▶ _DATA EXCERPT_:
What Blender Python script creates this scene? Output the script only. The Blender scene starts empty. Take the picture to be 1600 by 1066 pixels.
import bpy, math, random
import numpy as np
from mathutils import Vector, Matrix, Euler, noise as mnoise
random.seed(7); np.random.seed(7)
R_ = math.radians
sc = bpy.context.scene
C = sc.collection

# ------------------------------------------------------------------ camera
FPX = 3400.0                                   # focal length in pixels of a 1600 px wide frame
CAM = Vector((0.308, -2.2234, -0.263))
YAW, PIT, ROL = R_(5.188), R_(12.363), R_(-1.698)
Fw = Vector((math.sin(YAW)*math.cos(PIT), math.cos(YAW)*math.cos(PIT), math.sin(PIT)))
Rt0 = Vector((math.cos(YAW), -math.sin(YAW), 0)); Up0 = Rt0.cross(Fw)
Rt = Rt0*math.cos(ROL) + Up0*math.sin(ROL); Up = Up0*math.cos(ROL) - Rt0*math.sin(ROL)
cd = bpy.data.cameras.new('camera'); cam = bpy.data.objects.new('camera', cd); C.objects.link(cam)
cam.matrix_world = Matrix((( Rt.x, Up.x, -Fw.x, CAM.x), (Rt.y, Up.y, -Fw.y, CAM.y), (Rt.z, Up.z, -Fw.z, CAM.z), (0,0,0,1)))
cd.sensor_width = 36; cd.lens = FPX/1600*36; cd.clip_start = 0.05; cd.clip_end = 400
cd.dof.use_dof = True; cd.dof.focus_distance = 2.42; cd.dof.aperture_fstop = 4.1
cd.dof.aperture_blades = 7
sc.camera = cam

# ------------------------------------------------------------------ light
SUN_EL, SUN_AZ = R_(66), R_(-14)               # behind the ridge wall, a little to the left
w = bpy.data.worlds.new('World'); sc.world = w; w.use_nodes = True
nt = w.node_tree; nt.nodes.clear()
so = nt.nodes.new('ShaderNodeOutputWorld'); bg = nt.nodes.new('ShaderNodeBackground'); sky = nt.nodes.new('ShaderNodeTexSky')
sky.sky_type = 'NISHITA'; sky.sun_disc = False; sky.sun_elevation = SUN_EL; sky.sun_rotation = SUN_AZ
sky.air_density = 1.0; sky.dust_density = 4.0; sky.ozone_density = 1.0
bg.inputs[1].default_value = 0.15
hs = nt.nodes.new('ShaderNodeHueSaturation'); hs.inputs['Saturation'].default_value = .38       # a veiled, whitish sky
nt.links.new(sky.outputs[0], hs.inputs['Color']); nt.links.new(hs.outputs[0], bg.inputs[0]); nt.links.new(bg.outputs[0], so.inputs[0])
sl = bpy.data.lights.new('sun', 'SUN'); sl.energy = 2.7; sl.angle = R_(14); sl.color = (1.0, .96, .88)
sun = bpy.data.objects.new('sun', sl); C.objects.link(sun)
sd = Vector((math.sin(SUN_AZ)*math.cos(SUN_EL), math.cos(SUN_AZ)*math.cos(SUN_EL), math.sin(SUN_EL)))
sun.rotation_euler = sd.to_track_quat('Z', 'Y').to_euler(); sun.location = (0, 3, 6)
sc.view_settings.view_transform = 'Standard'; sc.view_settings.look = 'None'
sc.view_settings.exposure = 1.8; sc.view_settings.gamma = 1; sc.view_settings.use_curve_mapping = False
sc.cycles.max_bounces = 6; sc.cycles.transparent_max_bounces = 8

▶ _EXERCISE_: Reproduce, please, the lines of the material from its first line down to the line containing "C = sc.collection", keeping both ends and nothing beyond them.

▶ _EXPECTED ANSWER_:
What Blender Python script creates this scene? Output the script only. The Blender scene starts empty. Take the picture to be 1600 by 1066 pixels.
import bpy, math, random
import numpy as np
from mathutils import Vector, Matrix, Euler, noise as mnoise
random.seed(7); np.random.seed(7)
R_ = math.radians
sc = bpy.context.scene
C = sc.collection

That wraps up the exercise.